As I write, thousands of soldiers, supported by heavy artillery, tanks and aircraft, are locked in a major battle near Kursk, some 500km south of Moscow. Many of those fighting and dying will be the great-grandchildren of men and women who fought for the Soviet Red Army against Hitler’s forces close to the same spot in 1943. Some say that history never repeats. They are wrong.
This second battle of Kursk is just one example of many déjà vu-inducing incidents going on in our world today. In fact, the entire Russo-Ukrainian war can in one very important way be viewed as a repeat of another historical event – the Spanish civil war of 1936-39, when the Spanish Republic was left to defend itself against General Franco’s reactionary forces, which were strongly supported by Hitler and Mussolini. On that occasion, western nations failed to arm the forces of democracy sufficiently to defeat the aggressor – a failure which many historians believe emboldened Hitler to turn his attentions towards Czechoslovakia and Poland. Will we make the same mistake a second time?
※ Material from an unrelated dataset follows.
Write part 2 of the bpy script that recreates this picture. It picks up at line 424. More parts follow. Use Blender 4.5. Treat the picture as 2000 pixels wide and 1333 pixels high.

Here’s another question: Will we ignore other warning signs of another possible impending global conflict? The second world war was caused in major part by aggressive rightwing populist politicians bearing nationalist grievances who rose to power by widening and exploiting racial hatred and economic discontent. Their crude rhetoric spread hatred, mass violence and widespread murder of the sort that led to November 1938’s Kristallnacht, the “night of broken glass” in which Jewish homes and businesses were destroyed and Jewish men rounded up and sent to concentration camps and which was the precursor to the Holocaust. How is today looking against that measure?
In the last weeks in the UK, angry racist mobs rioted in several cities across England, acting on rumours that a Muslim refugee was responsible for the killing of three young girls at a school holiday dance party. Change “Muslim” to “Jewish” and you have the basic ingredient of every antisemitic pogrom of the last 150 years. At one of the riots, encouraged by extremist misinformation, a mob attempted to set fire to a hotel sheltering refugees. Thankfully they failed, but there seems to me small difference between the white supremacist rioters’ intent and that of the Nazi brownshirts on that night of breaking glass.
How extraordinary that here we are in 2024 with an entire nation being placed on alert against the threat of racist street violence. Think about that for just a moment and it will seem extraordinary. This has been headed off for now, but what happens after the next invented provocation?
Events like this highlight something that should worry us all: we are entering a new age of savagery and organised lying that would have been almost unthinkable in western democracies just a generation ago. As in the 1930s, our society is becoming increasingly irrational, frightening and violent. And this is mirrored in the coarsening of our political language and the daily workings of our political system, where populists routinely lie, peddle conspiracy theories, and stoke racial, cultural, gender and class divisions as they attempt (with increasing success) to create a voting base for themselves. Cultural elites were declared enemies of the people in fascist and communist countries in the 1930s and are regularly denounced as such today. Our culture wars are nothing new.
It is important to recall that only a decade ago, it was almost inconceivable that people who addressed rallies in a similar ranting style as Hitler or Mussolini, who praised neo-Nazis, called political opponents vermin and accused immigrants of poisoning the blood of their citizens could have attracted more than a few per cent of the national vote in established democratic nations. And yet in France, Germany, Hungary, the Netherlands and elsewhere, parties of the hard right, including some with very real historical links to the Nazi and Fascist parties of the 1930s, are challenging mainstream democratic parties for the share of the popular vote.
In the US, this includes a presidential candidate who less than three years ago attempted to overturn the result of the election by sending an armed mob into the Capitol building. Insurrection, coup, putsch, violent demonstration – call it what you will – but this smacks of the sort of thing Mussolini and Hitler also tried out during their rise to power. And in Vladimir Putin’s Russia, opposition politicians like Alexei Navalny are regularly being publicly tried and murdered in similar fashion to Joseph Stalin’s opponents in the old USSR.
The conclusion is clear: in many easily recognisable ways, the history of the 1920s and 30s is already repeating. It’s all happening before our very eyes and yet few see it because we have stopped thinking of our situation in historical terms. Will the global conflict that the savagery of those times led to also repeat? It’s time to look in the mirror. With the mass bombing of civilians in cities like Gaza and Kiev, the fate of Taiwan now being openly discussed, and a major land battle right now being fought in Kursk, maybe the early stages of widening global conflict are already under way. Do our leaders have the historical insights necessary to prevent it all happening again?